If we never tested our water, how would we know exactly what is happening? Understanding water parameters is essential for planted aquariums and with hobbyists who are relatively inexperienced, they really help. It’s too early to be guessing at what is happening within your tank just by looking at your plants and fish. So what should we test for and when should we test?

The main test kits that are important to planted aquariums are pH, KH, GH, PO4 (phosphate), NO3 (nitrate) and Fe (Iron). There are other test kits that are useful such as NO2 (nitrite) and NH4 (ammonia) but they are more useful at the beginning of setting up an aquarium or when adding new fish.

Which brand? There are a vast amount of brands available in today’s market and there is no question of doubt that test kits vary enormously in not only accuracy but also price. It’s fair to say that the cheaper the test kit, the less accurate it will be. For that reason we recommend test kits by Precision Labs – they supply dip test which means you literally dip the testing stick into your water for about 2 seconds and then remove it. They provide a very accurate result in a short period of time. If you prefer liquid tests where different solutions are used then click here to see our range.

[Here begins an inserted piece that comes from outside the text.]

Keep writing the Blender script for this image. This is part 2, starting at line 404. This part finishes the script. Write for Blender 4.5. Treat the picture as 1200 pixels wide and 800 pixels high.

So now we know which test kits are needed and which brands are best, what levels should we be aiming for? The first thing to remember about planted aquariums are that your water parameters will change all the time. Do not focus too much on pH and how much that will swing from day to day. There is no problem with pH swings – it’s perfectly normal. The target reading is 6.8 but if you struggle to achieve this, don’t worry too much. KH is a test to determine the carbonate hardness of your water; aim for about 3-4 kH. This level will also help stabilise your pH. GH will vary enormously and is also linked with pH. The target level for GH is 60ppm (parts per million) but plants are OK with higher levels. PO4 in a non CO2 aquarium is considered undesirable so aim for 1 ppm or less. NO3 levels should remain between 10-50ppm (preferably closer towards 10ppm in a non CO2 aquarium). Higher levels than this are undesirable and there are a number of filter resins that can be added to soak up excesses. Fe levels should stay low – iron is a trace element so the plants only require low levels. 0.1ppm is sufficient and it’s worth noting that higher levels than this can cause undesirable algae growth.

Before you begin testing your aquarium water, it’s best to know what levels you are working with before hand and the most simple way of this is to test your tap water. This way you understand the ‘base levels’ and know what to expect. It also gives you a good idea of what your plants are consuming and what levels are increasing as you feed your fish and nitrates and phosphates are produced. But don’t forget although fish produce waste, plants absorb some of these excesses too.